In Brazil, left opposition to the US-backed military dictatorship, which held the country in a vice-like grip from 1964 to 1985, developed new ways of thinking and organising. Liberation theology became important and when Lula da Silva, a charismatic man from a poor family, became a national figure during a strike in 1978, it became possible to build a coalition of various forces that included intellectuals, workers, peasants and the urban poor.
There was never a democratic road to real socialism but the “pink tide” that began in the late 1990s brought a number of left governments to power, most famously those led by Hugo Chavez in Venezuela from 1998, Lula in Brazil in 2003 and Evo Morales in Bolivia in 2006. All of these governments made major gains for the poor and for black and indigenous people. Millions were lifted out of poverty and land reform achieved.
A US-backed coup attempt against Chavez in 2002 failed when huge numbers of people came out of the barrios to defend him.
There was also a coup attempt in Bolivia in 2019. False claims were made of irregularities in an election and some Western governments and media declared the opposition the real winner. An extreme right-wing, white-dominated government led by Jeanine Áñez was installed but lost badly when an election was held a year later and the left returned to power, this time under Luis Arce.
In 2016, the left government in Brazil was successfully removed in a judicial coup after the local media pushed what were later shown to be bogus accusations of corruption. Lula was jailed in 2017 and spent 580 days in prison. Brazil was ruled by the extreme right-wing authoritarian populist Jair Bolsonaro for four years, after which Lula returned to power in 2023.
The left is also in power in Mexico, Colombia, Peru and Honduras but there is a hard right president in office in Argentina. After huge success in gaining national control over an extractive economy and reducing poverty, the left government in Bolivia is now in crisis for the most petty of reasons — Morales and Arce are fighting about who should be the new president.
But the integrity of the left leadership in Colombia remains highly respected, the left government in Mexico has been hugely successful and its president Andrés Manuel López Obrador is also held in high regard. Lula retains his respect in Brazil and around the world. He is, in an unofficial way, the leading left politician in the world, while the MST, the country’s landless workers’ movement, is the world’s leading social movement.
Venezuela has been ruled by Nicolás Maduro since 2013 and has descended into a state of serious crisis under his watch. Part of this is due to severe US sanctions against the country but there is also corruption and there has been an alarming turn towards authoritarianism.
One of the standard models for achieving a coup is, as in Bolivia in 2019, to falsely claim that a fair election was rigged and then declare a right-wing, US-backed opposition the real winner. This history has led some on the left to declare that a coup attempt is underway in Venezuela after Maduro claimed to have won 51% of the vote.

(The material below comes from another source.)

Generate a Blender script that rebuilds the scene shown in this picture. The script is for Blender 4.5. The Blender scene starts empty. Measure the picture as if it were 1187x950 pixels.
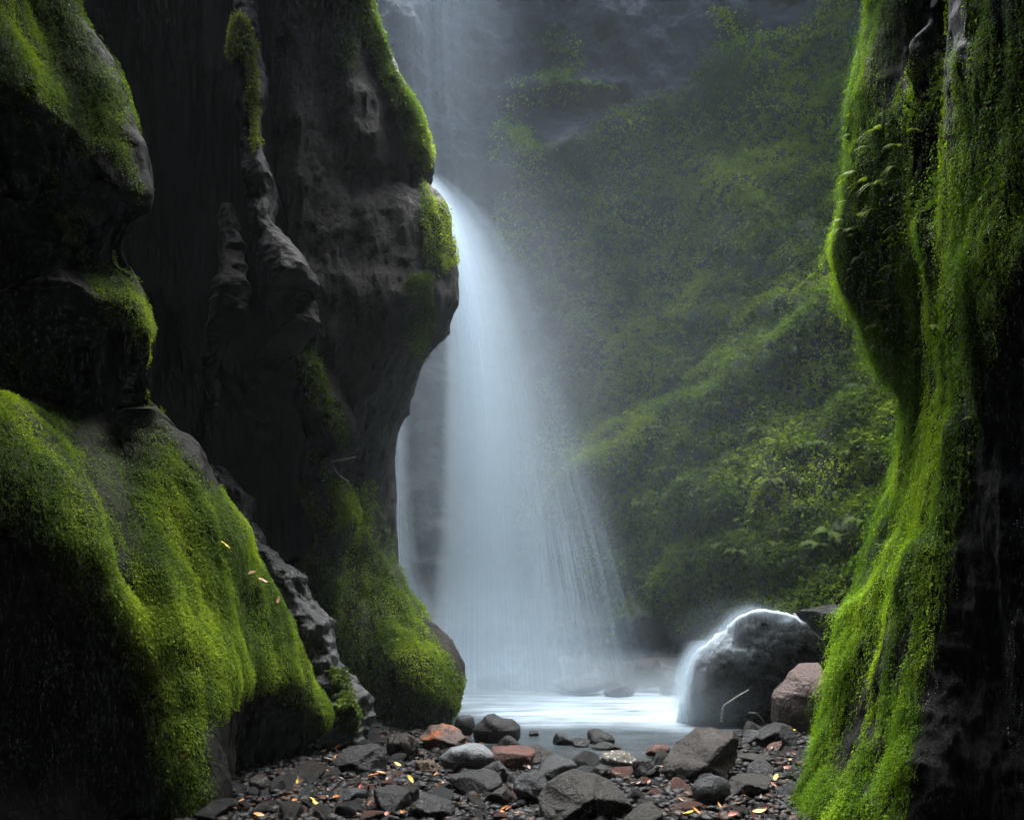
import bpy, math, random
import numpy as np

rng = np.random.default_rng(7)
random.seed(7)
scene = bpy.context.scene
col = scene.collection
F, HX, HY, CZ = 1000.0, 593.5, 680.0, 1.6          # lens in photo pixels, level camera 1.6 m above the pool


# ------------------------------------------------------------------ helpers
def P(px, py, d):
    return np.array(((px - HX) / F * d, d, CZ + (HY - py) / F * d))


def G(px, py, z=0.0):
    d = (CZ - z) * F / (py - HY)
    return np.array(((px - HX) / F * d, d, z))


def proj(pts):
    d = np.maximum(pts[:, 1], 0.05)
    return HX + pts[:, 0] / d * F, HY - (pts[:, 2] - CZ) / d * F


def sm(a, b, x):
    t = np.clip((x - a) / (b - a), 0, 1)
    return t * t * (3 - 2 * t)


def _h(ix, iy, iz, seed):
    h = (ix * 374761393 + iy * 668265263 + iz * 2147483647 + seed * 1274126177) & 0xFFFFFFFF
    h = ((h ^ (h >> 13)) * 1274126177) & 0xFFFFFFFF
    h = ((h ^ (h >> 16)) * 2246822519) & 0xFFFFFFFF
    return ((h ^ (h >> 15)) & 0xFFFFFF) / float(0xFFFFFF)


def vnoise(p, seed=0):
    i = np.floor(p).astype(np.int64)
    f = p - i
    f = f * f * f * (f * (f * 6 - 15) + 10)
    x, y, z = i[:, 0], i[:, 1], i[:, 2]
    fx, fy, fz = f[:, 0], f[:, 1], f[:, 2]
    r = 0
    for dx in (0, 1):
        wx = fx if dx else 1 - fx
        for dy in (0, 1):
            wy = fy if dy else 1 - fy
            for dz in (0, 1):
                wz = fz if dz else 1 - fz
                r = r + wx * wy * wz * _h(x + dx, y + dy, z + dz, seed)
    return r * 2 - 1


def fbm(p, scale=1.0, octaves=4, seed=0, gain=0.5, stretch=(1, 1, 1)):
    q = p * np.array(stretch) * scale
    a, s, r = 1.0, 0.0, 0.0
    for o in range(octaves):
        r = r + a * vnoise(q + 17.3 * o, seed + o)
        s += a
        a *= gain
        q = q * 2.03
    return r / s


def ridged(p, scale=1.0, octaves=4, seed=0, stretch=(1, 1, 1)):
    q = p * np.array(stretch) * scale
    a, s, r = 1.0, 0.0, 0.0
    for o in range(octaves):
        r = r + a * (1 - 2 * np.abs(vnoise(q + 9.1 * o, seed + o)))
        s += a
        a *= 0.5
        q = q * 2.1
    return r / s


def poly_sd(x, y, poly):
    """signed distance in px to a polygon, positive inside"""
    poly = np.array(poly, float)
    n = len(poly)
    dmin = np.full(x.shape, 1e18)
    inside = np.zeros(x.shape, bool)
    for i in range(n):
        ax, ay = poly[i]
        bx, by = poly[(i + 1) % n]
        ex, ey = bx - ax, by - ay
        t = np.clip(((x - ax) * ex + (y - ay) * ey) / (ex * ex + ey * ey + 1e-9), 0, 1)
        dmin = np.minimum(dmin, (x - ax - t * ex) ** 2 + (y - ay - t * ey) ** 2)
        c = ((ay > y) != (by > y)) & (x < (bx - ax) * (y - ay) / (by - ay + 1e-12) + ax)
        inside ^= c
    return np.sqrt(dmin) * np.where(inside, 1, -1)


def line_d(x, y, pts):
    pts = np.array(pts, float)
    dmin = np.full(x.shape, 1e18)
    for i in range(len(pts) - 1):
        ax, ay = pts[i]
        ex, ey = pts[i + 1] - pts[i]
        t = np.clip(((x - ax) * ex + (y - ay) * ey) / (ex * ex + ey * ey + 1e-9), 0, 1)
        dmin = np.minimum(dmin, (x - ax - t * ex) ** 2 + (y - ay - t * ey) ** 2)
    return np.sqrt(dmin)


def mesh_np(name, v, quads=None, tris=None, mat=None, smooth=True, attrs=None, colors=None):
    me = bpy.data.meshes.new(name)
    v = np.ascontiguousarray(v, dtype=np.float32)
    nq = 0 if quads is None else len(quads)
    nt = 0 if tris is None else len(tris)
    me.vertices.add(len(v))
    me.vertices.foreach_set('co', v.ravel())
    loops = []
    if nq:
        loops.append(np.asarray(quads, np.int32).ravel())
    if nt:
        loops.append(np.asarray(tris, np.int32).ravel())
    loops = np.concatenate(loops)
    me.loops.add(len(loops))
    me.loops.foreach_set('vertex_index', loops)
    me.polygons.add(nq + nt)
    starts = np.concatenate([np.arange(nq) * 4, nq * 4 + np.arange(nt) * 3]).astype(np.int32)
    me.polygons.foreach_set('loop_start', starts)
    if smooth:
        me.polygons.foreach_set('use_smooth', np.ones(nq + nt, bool))
    me.update(calc_edges=True)
    for k, a in (attrs or {}).items():
        at = me.attributes.new(k, 'FLOAT', 'POINT')
        at.data.foreach_set('value', np.ascontiguousarray(a, np.float32))
    for k, c in (colors or {}).items():
        at = me.attributes.new(k, 'FLOAT_COLOR', 'POINT')
        c4 = np.ones((len(v), 4), np.float32)
        c4[:, :3] = c
        at.data.foreach_set('color', c4.ravel())
    if mat:
        me.materials.append(mat)
    return me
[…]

However this is the view of a tiny minority of the left and, generally, that part of the authoritarian left that also supports the brutal and corrupt regime in Harare on the grounds that the West opposes it. These are the sort of people that also refuse to condemn Russian President Vladimir Putin because he is an enemy of the West. The vast bulk of the global left has not been out in support of Maduro.
Moreover, and this is a critical point, the left governments in Brazil, Mexico and Colombia have also not come out in support of Maduro. Instead, they are insisting that he release the full information about the vote tally from each polling station. This is a clear indication that they have grounds to think that the election was not free and fair.
Even more importantly, huge numbers of people have come out of the barrios in opposition to Maduro. He has clearly lost the support of a large part of the original base for Chavez’s left government. This is extremely significant.
It is true that the opposition to Maduro is Western backed, white led and very right wing. This does not mean that there is a coup underway though. What it means is that, like Zanu-PF in Zimbabwe and the ANC, the once inspirational left government in Venezuela has lost the confidence of many of its supporters — to the point that they are not willing to vote for it, even when the alternative is right wing.
We don’t yet have the full statistical information about the voting patterns in the election in Venezuela and so no one knows exactly what transpired. But the fact that Maduro is refusing to release it, and that the leaders of the most respected left governments in the region and many poor and working-class people in Venezuela are not supporting Maduro, does not inspire confidence in his claim of being the victim of a coup attempt.
The principled left here in South Africa needs to follow the lead of Lula and others and insist that Maduro release all the details of the recent election. At the same time, we need to acknowledge that large numbers of poor and working-class people are joining the protests against Maduro and that it seems clear that, like Zanu-PF and the ANC, Maduro has lost a significant chunk of the base that used to support Chavez due to mismanagement and corruption.
The opposition in Venezuela are right wing and they are US backed. The fact that it seems likely that many poor and working-class people would rather be ruled by the right is an indication of just how badly the left project has decayed in Venezuela — and an urgent warning to the ANC.
If the ANC does not want to find itself in a situation in which even more of its erstwhile supporters prefer to stay at home, or hold their noses and vote for one of the right-wing options in the next election, it needs to take radical and swift action against corruption and towards resolving the economic crisis faced by most South Africans.
Chavez was hugely popular among the poor and working-class in Venezuela. Now Maduro’s government is shooting at, and sometimes killing, poor and working-class people demanding that he leave office.
The ANC must be aware of how rapidly the wheel of history can turn, of how easily political respect and trust can be squandered.
Dr Imraan Buccus is a political analyst.